JP Morgan to Pay $150 Million in Securities Lending Pension Lawsuit

The custodian will pay big to settle claims over securities lending losses stemming from the 2008 financial collapse.

(March 21, 2012) – A lawsuit headed by three American union pension funds against JP Morgan (JPMC)—brought over securities lending losses—has been settled for $150 million.

The AFTRA Retirement Fund, the Imperial County Employees’ Retirement System, and the Investment Committee of the Manhattan and Bronx Surface Transit Operating System had been named the lead plaintiffs for the class. According to court documents, the suit related to “investment of certain ‘securities lending’ clients’ cash collateral in the June 2009 Medium-Term Notes of Sigma Finance, Inc., a structured investment vehicle that collapsed on September 30, 2008.”

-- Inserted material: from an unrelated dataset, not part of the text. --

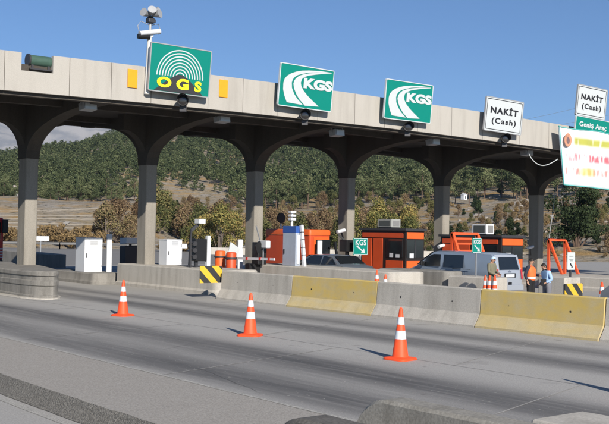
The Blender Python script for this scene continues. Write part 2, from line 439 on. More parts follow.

“[T]he evidence of record . . . establishes that (JPMC) predicted Sigma’s collapse,” the suit contended. The firm also allegedly “engaged in predatory repo with substantial haircuts to ‘cherry-pick’ the best assets in Sigma’s portfolio for itself, immediately depleted the quantity and quality of Sigma’s assets by taking title to assets in an amount that exceeded the financing it provided by nearly a billion dollars; and ultimately reaped nearly $2 billion of profits for itself while leaving the Class’ notes virtually worthless.”

While a settlement of the suit was announced in February, the amount of $150 million was released in court documents obtained by Bloomberg.

The case is Board of Trustees of the AFTRA Retirement Fund v. JPMorgan Chase Bank NA, 09-cv-686, U.S. District Court, Southern District of New York (Manhattan).